John Tyler Morgan - Death and Legacy

Death and Legacy

Senator Morgan died in Washington, D.C. while still in office. He was buried in Live Oak Cemetery in Selma, Alabama. The remainder of his term was served by John H. Bankhead.

An article by history professor Thomas Adams Upchurch in the April 2004 Alabama Review says:

His congressional speeches and published writings demonstrate the central role that Morgan played in the drama of racial politics on Capitol Hill and in the national press from 1889 to 1891. More importantly, they reveal his leadership in forging the ideology of white supremacy that dominated American race relations from the 1890s to the 1960s. Indeed, Morgan emerged as the most prominent and notorious racist ideologue of his day, a man who, as much as any other individual, set the tone for the coming Jim Crow era."

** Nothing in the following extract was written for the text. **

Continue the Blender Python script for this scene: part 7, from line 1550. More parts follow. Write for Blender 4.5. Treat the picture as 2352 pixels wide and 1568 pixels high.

In 1908, the Congressman from Alabama, Mr. Heflin, in describing both recently deceased Senators Edmund Pettus and John Tyler Morgan said the following, “the ballot, that which represented privileges and powers for which the quick-witted Celt and the thoughtful Saxon had struggled a thousand years to achieve, was given in the twinkling of an eye to the unfit hordes of an inferior race. . . .No two men in Alabama, or in the South, did more to stay the hideous tide of negro domination than the two dearly beloved Senators whose death the House mourns to-day. In the dark and trying days of reconstruction these two men were foremost among the defenders of Anglo-Saxon civilization.” See: "John Tyler Morgan and Edmund Winston Pettus- Memorial Addresses-Sixtieth Congress, First Session, Senate of the United States, April 18, 1908. House of Representatives, April 25, 1908," ed. United States Congress (Washington: Government Printing Office, 1909). 188-189.